## BEGIN
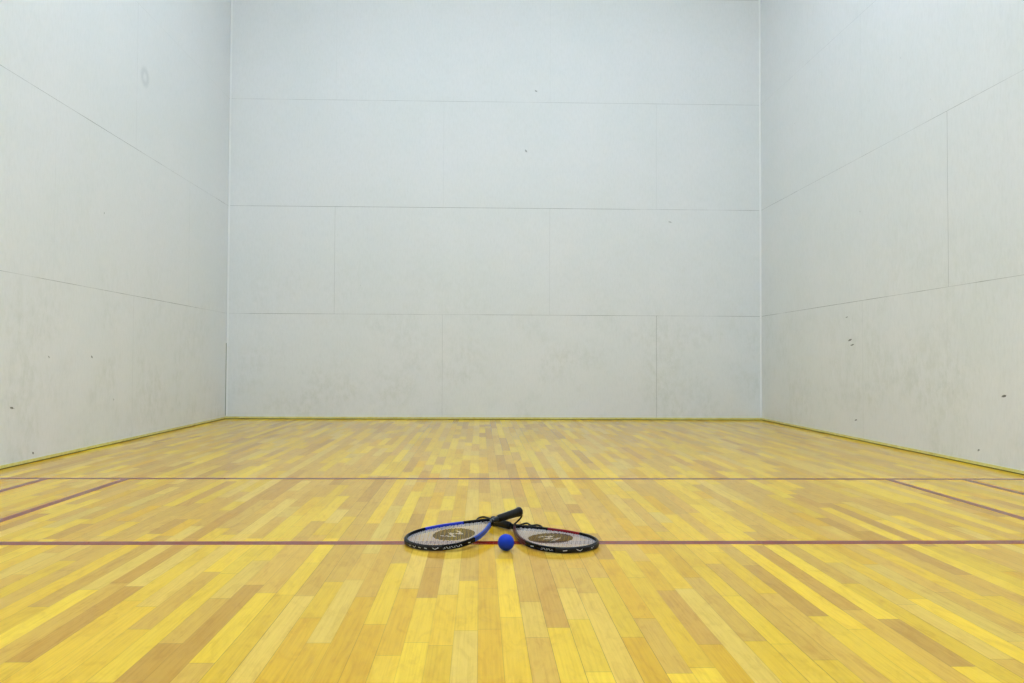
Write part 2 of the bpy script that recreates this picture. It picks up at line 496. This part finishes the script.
black = plain('black_frame_lacquer', (0.002, 0.002, 0.003), 0.22, Specular_IOR_Level=0.10)
grey_metal = plain('dark_grey_throat_lacquer', S(46, 50, 58), 0.35, Specular_IOR_Level=0.3)
whitepr = plain('white_print', S(205, 208, 214), 0.45)
gripmat = NB('black_grip_wrap')
gp = gripmat.pos(); gx, gy, gz = gripmat.xyz(gp)
gang = gripmat.math('ARCTAN2', gz, gy)
gw = gripmat.math('FRACT', gripmat.add(gripmat.mul(gx, 48.0), gripmat.mul(gang, 1/(2*PI))))
gripmat.set(Base_Color=(0.004, 0.004, 0.006), Roughness=0.45)
gripmat.b.inputs['Specular IOR Level'].default_value = 0.25
gripmat.bump(gripmat.ramp(gw, 0.0, 0.16), 0.6, 0.0012)
cordmat = plain('black_braided_cord', (0.003, 0.003, 0.004), 0.7, 0.3, Specular_IOR_Level=0.2)
rubbermat = plain('black_rubber_cap', (0.005, 0.005, 0.006), 0.55, Specular_IOR_Level=0.3)

def string_material(name, cx, cy, ax, ay, ink, ink2):
    """white strings with a stencilled oval logo of ink, a pale zigzag left open in its middle"""
    B = NB(name)
    P = B.pos(); x, y, z = B.xyz(P)
    dx = B.math('DIVIDE', B.sub(x, cx), ax); dy = B.math('DIVIDE', B.sub(y, cy), ay)
    r = B.math('SQRT', B.add(B.mul(dx, dx), B.mul(dy, dy)))
    oval = B.ramp(r, 0.96, 1.0, 1, 0)
    # zigzag band along x
    t = B.math('FRACT', B.mul(B.add(dx, 3.0), 2.0))
    tri = B.mul(B.sub(B.math('ABSOLUTE', B.sub(t, 0.5)), 0.25), 1.1)
    z1 = B.math('ABSOLUTE', B.sub(dy, tri))
    zz = B.mul(B.ramp(z1, 0.12, 0.16, 1, 0), B.ramp(B.math('ABSOLUTE', dx), 0.50, 0.52, 1, 0))
    mask = B.mul(oval, B.sub(1.0, zz))
    n = B.noise(P, 500, 2)
    c = B.mix(mask, S(216, 206, 200), B.mix(B.ramp(n, 0.4, 0.6), ink, ink2))
    B.set(Base_Color=c, Roughness=0.35)
    return B.m

def make_racket(label, mat, Lh, wm, m, paint, paint_dark, stripes, logo, slope, throat_grey, marks, cord_pts):
    t = empty('racket', label, 'racket', mat, None)
    half = outline(Lh, wm, m)
    Hf = 0.019
    # closed loop: +y side out from the tip, -y side back
    pts = [Vector((s, w, 0)) for s, w in half] + [Vector((s, -w, 0)) for s, w in half[::-1][1:-1]]
    # resample evenly
    def resample(P, n):
        P = P+[P[0]]; acc = [0]
        for a, b in zip(P, P[1:]): acc.append(acc[-1]+(b-a).length)
        out = []; j = 0
        for i in range(n):
            d = acc[-1]*i/n
            while acc[j+1] < d: j += 1
            out.append(P[j].lerp(P[j+1], (d-acc[j])/max(1e-9, acc[j+1]-acc[j])))
        return out
    N = 240
    pts = resample(pts, N)
    # box-section rim with rounded edges and a string channel on the outer face
    a, h = 0.0052, Hf/2
    # side axis = tangent x up: outward for this winding or inward; channel put on both is avoided by sign below
    prof = [(-a, -h*0.62), (-a*0.62, -h), (a*0.5, -h), (a, -h*0.70), (a*1.05, -h*0.25), (a*0.80, -h*0.16), (a*0.80, h*0.16),
            (a*1.05, h*0.25), (a, h*0.70), (a*0.5, h), (-a*0.62, h), (-a, h*0.62)]
    tan = (pts[1]-pts[-1]); side = tan.cross(Vector((0, 0, 1)))
    if side.x > 0: prof = [(-p, q) for p, q in prof]     # at the tip outward is -x
    def mi(i, j):
        p = pts[i]
        for (sg, s0, s1, mm) in stripes:
            if (p.y > 0) == (sg > 0) and s0 <= p.x <= s1: return mm
        return 0
    bm = bmesh.new()
    sweep(bm, pts, prof, closed=True, mi=mi)
    # throat: the two rims merge and run into the handle
    def shaft(x): return 0.0085 + 0.0045*min(1, max(0, (x-Lh+0.03)/0.06))
    th = [Vector((x, 0, 0)) for x in (Lh-0.020, Lh-0.008, Lh+0.005, Lh+0.020, Lh+0.034)]
    hexa = [(0.0075, -0.0060), (0.0040, -0.0095), (-0.0040, -0.0095), (-0.0075, -0.0060), (-0.0075, 0.0060), (-0.0040, 0.0095), (0.0040, 0.0095), (0.0075, 0.0060)]
    sweep(bm, th, hexa, mi=lambda i, j: 3, scale=[0.7, 0.85, 0.95, 1.05, 1.1])
    from_bm('frame', bm, [black, paint, paint_dark, throat_grey], t, smooth=False)
    # bumper guard round the tip, outer face
    n_b = 26
    bp = [pts[i % N] for i in range(-n_b, n_b+1)]
    sgn = -1 if side.x > 0 else 1
    bprof = [(sgn*0.0048, -0.0085), (sgn*0.0072, -0.0060), (sgn*0.0072, 0.0060), (sgn*0.0048, 0.0085)]
    bm = bmesh.new(); sweep(bm, bp, bprof)
    from_bm('bumper_guard', bm, plain('black_bumper_plastic', (0.004, 0.004, 0.006), 0.4, Specular_IOR_Level=0.25) if 'black_bumper_plastic' not in bpy.data.materials else bpy.data.materials['black_bumper_plastic'], t)
    # grommets: pale collars where each string leaves the rim
    gm = bmesh.new()
    # strings
    sm = bmesh.new()
    rs = 0.0009
    def string(p0, p1, wave, ph):
        n = max(2, int((p1-p0).length/0.005))
        P = [p0.lerp(p1, i/n)+Vector((0, 0, wave*math.sin(ph+PI*((p0.lerp(p1, i/n)).x if abs(p1.x-p0.x) > abs(p1.y-p0.y) else (p0.lerp(p1, i/n)).y)/sp))) for i in range(n+1)]
        sweep(sm, P, circ(rs, 5), up=Vector((0, 0, 1)))
        d = (p1-p0).normalized()
        for q, e in ((p0, d), (p1, -d)):
            sweep(gm, [q - e*0.001, q + e*0.0045], circ(0.0018, 6))
    sp = 0.0105
    ny = int(wm/sp)
    for j in range(-ny, ny+1):
        yy = j*sp
        inside = [s for s, w in half if w-0.0055 > abs(yy)]
        if not inside or max(inside)-min(inside) < 0.03: continue
        string(Vector((min(inside), yy, 0)), Vector((max(inside), yy, 0)), 0.0006, (j % 2)*PI)
    nx = int(Lh/sp)
    for i in range(1, nx):
        xx = i*sp
        w = half_width(half, xx)-0.0055
        if w < 0.008 or xx > Lh-0.05: continue
        string(Vector((xx, -w, 0)), Vector((xx, w, 0)), 0.0006, (i % 2)*PI+PI/2)
    so = from_bm('string_bed', sm, string_material('strings_'+('blue' if paint is BLUE else 'red'), *logo), t)
    from_bm('grommet_strip', gm, bpy.data.materials.get('grommet_plastic') or plain('grommet_plastic', S(150, 152, 170), 0.4), t)
    # lettering on the outer face of the rim: short slanted strokes of white print
    acc = [0]
    for i in range(N): acc.append(acc[-1]+(pts[(i+1) % N]-pts[i]).length)
    def at_outer(d, zz):
        d = d % acc[-1]; j = 0
        while acc[j+1] < d: j += 1
        p = pts[j].lerp(pts[(j+1) % N], (d-acc[j])/(acc[j+1]-acc[j]))
        tg = (pts[(j+1) % N]-pts[j]).normalized()
        o = tg.cross(Vector((0, 0, 1)))*sgn
        # follow the rim's outer profile
        off = 0.0075 if min(d, acc[-1]-d) < 0.112 else 0.0057
        return p + o*off + Vector((0, 0, zz))
    def stroke(d0, z0, d1, z1, wd):                # draws into the current lm
        dd, dz2 = d1-d0, z1-z0; ln = math.hypot(dd, dz2); px, pz = -dz2/ln*wd/2, dd/ln*wd/2
        n = max(1, int(ln/0.004)); ra_, rb_ = [], []
        for i in range(n+1):
            f = i/n; d, z3 = d0+dd*f, z0+dz2*f
            ra_.append(lm.verts.new(at_outer(d+px, z3+pz))); rb_.append(lm.verts.new(at_outer(d-px, z3-pz)))
        for i in range(n): lm.faces.new((ra_[i], ra_[i+1], rb_[i+1], rb_[i]))
    for (d0, ln, kind) in marks:
        lm = bmesh.new()
        if kind == 'word':                       # a run of slanted letter strokes, too small to read
            k = int(abs(ln)/0.0085)
            for i in range(k):
                d = d0 + ln*i/k
                stroke(d, -0.0030, d+0.0030, 0.0030, 0.0016)
                stroke(d+0.0028, 0.0028 if i % 2 else -0.0028, d+0.0070, 0.0024 if i % 2 else -0.0024, 0.0013)
        elif kind == 'bar':
            stroke(d0, 0.0008, d0+ln, -0.0008, 0.0030)
        else:                                    # check mark
            stroke(d0, 0.0025, d0+ln*0.4, -0.0030, 0.0022); stroke(d0+ln*0.4, -0.0030, d0+ln, 0.0034, 0.0022)
        from_bm('lettering', lm, whitepr, t)
    # grip
    g0, g1 = Lh+0.024, 0.538
    bm = bmesh.new()
    n = 26; P = []; sc = []
    for i in range(n+1):
        f = i/n; P.append(Vector((g0+(g1-g0)*f, 0, 0)))
        r = 0.0132+0.0022*f
        if f < 0.06: r = 0.0105+0.002*f/0.06
        if f > 0.88: r += 0.0020*((f-0.88)/0.12)
        sc.append(r)
    prof8 = [(math.cos(PI/8+PI/4*i)*1.04, math.sin(PI/8+PI/4*i)*1.16) for i in range(8)]
    prof16 = []
    for i in range(8):
        p, q = prof8[i], prof8[(i+1) % 8]
        prof16 += [(p[0]*.85+q[0]*.15, p[1]*.85+q[1]*.15), (p[0]*.15+q[0]*.85, p[1]*.15+q[1]*.85)]
    sweep(bm, P, prof16, scale=sc)
    from_bm('grip', bm, gripmat.m, t)
    bm = bmesh.new()
    P = [Vector((x, 0, 0)) for x in (g1-0.004, g1-0.001, g1+0.006, g1+0.0085, g1+0.0095)]
    sweep(bm, P, prof16, scale=[0.0145, 0.0175, 0.0172, 0.0140, 0.0060])
    from_bm('butt_cap', bm, rubbermat, t)
    # wrist cord, given in world coordinates
    inv = mat.inverted()
    C = catmull([inv @ Vector(p) for p in cord_pts], 10)
    bm = bmesh.new(); sweep(bm, C, circ(0.0036, 8), up=(inv.to_3x3() @ Vector((0.12, 0.2, 1))).normalized())
    from_bm('wrist_cord', bm, cordmat, t)
    return t

BLUE = plain('blue_frame_lacquer', S(10, 42, 180), 0.3, Specular_IOR_Level=0.25)
BLUE2 = plain('light_blue_frame_lacquer', S(22, 64, 165), 0.3, Specular_IOR_Level=0.3)
RED = plain('red_frame_lacquer', S(128, 6, 22), 0.3, Specular_IOR_Level=0.2)
RED2 = plain('maroon_frame_lacquer', S(66, 8, 20), 0.3, Specular_IOR_Level=0.2)
OLV, OLV2 = S(58, 50, 20), S(30, 30, 20)

def racket_matrix(x, y, az, z, slope):
    X = Vector((math.cos(az), math.sin(az), slope)).normalized()
    Y = Vector((-math.sin(az), math.cos(az), 0))
    Z = X.cross(Y)
    return Matrix.Translation((x, y, z)) @ Matrix((X, Y, Z)).transposed().to_4x4()

ML = racket_matrix(2.6328, -6.1598, 0.7781, 0.0110, 0.088)
MR = racket_matrix(3.2247, -6.2033, 2.1864, 0.0110, 0.014)
make_racket('black racket with blue bands, head to the left, handle lying over the other racket', ML, 0.3906, 0.1282, 1.2367,
    BLUE, BLUE2, [(1, 0.150, 0.290, 1), (-1, 0.170, 0.335, 2), (1, 0.385, 0.40, 3), (-1, 0.378, 0.40, 3)],
    (0.175, -0.010, 0.078, 0.080, OLV, OLV2), 0.077, grey_metal,
    [(0.028, -0.014, 'check'), (0.004, -0.014, 'check'), (-0.022, -0.010, 'bar'), (-0.046, -0.010, 'bar'), (-0.076, -0.020, 'check'), (-0.118, -0.068, 'word'), (-0.205, -0.012, 'bar')],
    [(3.018, -5.778, 0.050), (3.027, -5.762, 0.040), (3.022, -5.745, 0.024), (3.008, -5.745, 0.010), (2.998, -5.760, 0.0045), (3.014, -5.778, 0.004), (3.032, -5.757, 0.0045),
     (3.049, -5.758, 0.008), (3.064, -5.785, 0.0045), (3.088, -5.788, 0.007), (3.104, -5.806, 0.0045), (3.092, -5.822, 0.0045), (3.060, -5.800, 0.0045), (3.030, -5.790, 0.0045)])
make_racket('black racket with red bands, head to the right, handle tucked under the other racket', MR, 0.4015, 0.127, 1.0557,
    RED, RED2, [(-1, 0.165, 0.290, 1), (1, 0.170, 0.385, 2), (-1, 0.30, 0.40, 0)],
    (0.185, 0.000, 0.075, 0.090, OLV, S(70, 44, 24)), 0.01, black,
    [(-0.022, -0.012, 'check'), (0.018, 0.022, 'check'), (0.072, 0.014, 'bar'), (0.120, 0.045, 'word'), (0.195, 0.016, 'bar')],
    [(2.916, -5.766, 0.018), (2.906, -5.745, 0.016), (2.905, -5.700, 0.010), (2.893, -5.640, 0.006), (2.872, -5.612, 0.0045), (2.852, -5.640, 0.0045), (2.847, -5.690, 0.0045),
     (2.858, -5.722, 0.0045), (2.878, -5.712, 0.0045), (2.898, -5.728, 0.008), (2.908, -5.752, 0.014)])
## END
**GOAL:** Return every line containing "this".

**RESULT OF THE TASK:**
Write part 2 of the bpy script that recreates this picture. It picks up at line 496. This part finishes the script.
    # side axis = tangent x up: outward for this winding or inward; channel put on both is avoided by sign below